**Source data:**

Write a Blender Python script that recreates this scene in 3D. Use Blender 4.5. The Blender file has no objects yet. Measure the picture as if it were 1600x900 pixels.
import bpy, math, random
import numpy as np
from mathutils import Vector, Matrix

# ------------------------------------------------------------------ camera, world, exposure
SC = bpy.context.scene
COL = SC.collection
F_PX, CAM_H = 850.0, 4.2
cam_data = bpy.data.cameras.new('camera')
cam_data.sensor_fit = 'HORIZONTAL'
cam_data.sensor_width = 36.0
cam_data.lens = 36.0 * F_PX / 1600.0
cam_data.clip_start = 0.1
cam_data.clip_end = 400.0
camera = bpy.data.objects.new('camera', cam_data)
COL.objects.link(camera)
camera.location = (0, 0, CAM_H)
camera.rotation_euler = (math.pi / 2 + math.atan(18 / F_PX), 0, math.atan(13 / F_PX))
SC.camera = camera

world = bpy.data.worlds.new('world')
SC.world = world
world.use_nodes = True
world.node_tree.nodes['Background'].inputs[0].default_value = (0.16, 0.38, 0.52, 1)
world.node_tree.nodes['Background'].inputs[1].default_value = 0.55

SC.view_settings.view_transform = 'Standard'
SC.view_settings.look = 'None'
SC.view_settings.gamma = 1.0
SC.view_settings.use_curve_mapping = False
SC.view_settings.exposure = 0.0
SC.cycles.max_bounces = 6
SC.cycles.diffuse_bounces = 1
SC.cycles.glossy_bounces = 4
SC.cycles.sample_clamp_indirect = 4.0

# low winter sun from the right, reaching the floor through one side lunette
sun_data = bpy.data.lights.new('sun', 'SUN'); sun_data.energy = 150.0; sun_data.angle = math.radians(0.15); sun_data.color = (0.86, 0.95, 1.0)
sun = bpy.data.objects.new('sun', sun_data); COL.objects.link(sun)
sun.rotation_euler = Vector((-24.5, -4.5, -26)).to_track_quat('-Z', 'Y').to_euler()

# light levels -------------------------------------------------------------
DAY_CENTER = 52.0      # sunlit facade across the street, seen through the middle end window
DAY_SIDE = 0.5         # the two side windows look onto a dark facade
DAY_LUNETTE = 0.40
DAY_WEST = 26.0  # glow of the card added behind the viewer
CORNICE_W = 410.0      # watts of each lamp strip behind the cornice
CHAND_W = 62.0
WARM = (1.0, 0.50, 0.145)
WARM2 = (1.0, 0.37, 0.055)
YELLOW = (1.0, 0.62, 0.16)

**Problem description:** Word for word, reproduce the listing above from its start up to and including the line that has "SC.camera = camera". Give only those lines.

**Task response:**
Write a Blender Python script that recreates this scene in 3D. Use Blender 4.5. The Blender file has no objects yet. Measure the picture as if it were 1600x900 pixels.
import bpy, math, random
import numpy as np
from mathutils import Vector, Matrix

# ------------------------------------------------------------------ camera, world, exposure
SC = bpy.context.scene
COL = SC.collection
F_PX, CAM_H = 850.0, 4.2
cam_data = bpy.data.cameras.new('camera')
cam_data.sensor_fit = 'HORIZONTAL'
cam_data.sensor_width = 36.0
cam_data.lens = 36.0 * F_PX / 1600.0
cam_data.clip_start = 0.1
cam_data.clip_end = 400.0
camera = bpy.data.objects.new('camera', cam_data)
COL.objects.link(camera)
camera.location = (0, 0, CAM_H)
camera.rotation_euler = (math.pi / 2 + math.atan(18 / F_PX), 0, math.atan(13 / F_PX))
SC.camera = camera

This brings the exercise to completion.